Italian painter, part of a family of painters of Swiss origin. The brothers Enrico Giovanni Haffner and Antonio Maria Haffner (1654-1732) were renowned quadraturisti and fresco painters. They were the sons of a Swiss guard stationed in Bologna. The dynamic, flamboyant quality of their quadratura schemes, which they often executed in collaboration, reflected the Genoese Baroque style of the late 17th century and was in sharp contrast with the style of the brothers' Bolognese contemporaries. Opinion appears to credit Enrico with being superior in invention, Antonio Maria with being the better colourist.
Enrico was trained in the style of Agostino Spanzani Mitelli and followers. After a period of service in the court of Modena in the early 1660s, he joined forces with the painter Domenico Maria Canuti, with whom he executed his finest work, the frescoes in the nave of Santi Domenico e Sisto (1674-75), Rome, and the decorations of the vault of the first antechamber on the first floor of the Palazzo Altieri (1675-76), Rome.

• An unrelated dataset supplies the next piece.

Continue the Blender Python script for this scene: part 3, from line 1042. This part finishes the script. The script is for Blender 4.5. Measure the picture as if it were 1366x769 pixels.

In 1675 Haffner was admitted to the Accademia di San Luca. He moved back to Bologna and there worked with Gian Antonio Burrini (1656-1727) and Marcantonio Franceschini, with whom he decorated the ceiling of the Palazzo Ranuzzi (now Palazzo Giustizia) with Fortuna and the Seasons (1680). His last major work in Bologna was in collaboration with Canuti: frescoes (1677-78) in the library of San Michele in Bosco. In Savona he collaborated with Bartolomeo Guidobono on a vault fresco, Chariot of the Sun (c. 1680), in the Palazzo Gavotti. Some considerable time later he is known to have gone to Modena, to decorate the main reception hall of the Palazzo Ducale with Franceschini and Luigi Quaini (1643-1717). At an unknown date he moved to join his younger brother, Antonio, in Genoa. They worked together with several noted Genoese painters, decorating palazzi, among them the celebrated Palazzo Rosso.